Spokeswoman Victoria Nuland said the "circumstances of this particular case" were being reviewed. She declined to discuss specifics, citing privacy laws, but said the department is trying to better understand how and why Hani Nour Eldin was granted a visa and held meetings with officials at the White House and State Department.
Eldin, a recently elected member of Egypt's parliament, was one of six Egyptian legislators invited to visit Washington by the Woodrow Wilson Center think tank for discussions about the current political situation in Egypt. However, Eldin has also identified himself as a member of Gamaa Islamiya, or the Egyptian Islamic Group, which the State Department has designated a "foreign terrorist organization."
Members of such groups are ineligible for U.S. visas and barred from entering the United States.
Eldin could not be reached for comment Friday as he and the rest of the group were returning to Egypt.
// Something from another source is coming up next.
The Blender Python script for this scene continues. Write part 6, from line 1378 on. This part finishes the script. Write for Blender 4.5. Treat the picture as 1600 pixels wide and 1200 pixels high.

But he confirmed his membership in Gamaa Islamiya in an interview with The Daily Beast website, which first reported on the matter.
Applicants for U.S. visas undergo a significant vetting process to determine whether they intend to return to their home country or could pose a threat to the United States.
Nuland said that like other applicants, all members of the Egyptian delegation went through a full set of screenings.
"Those screenings do depend, however, on the integrity of the information that's available to us at the time we do screen," she said. "This particular case is one that we are now looking into."
In addition to the discussions at the Wilson Center, Eldin's delegation held meetings with Denis McDonough, President Barack Obama's deputy national security adviser, and William Burns, the deputy secretary of state, according to administration officials.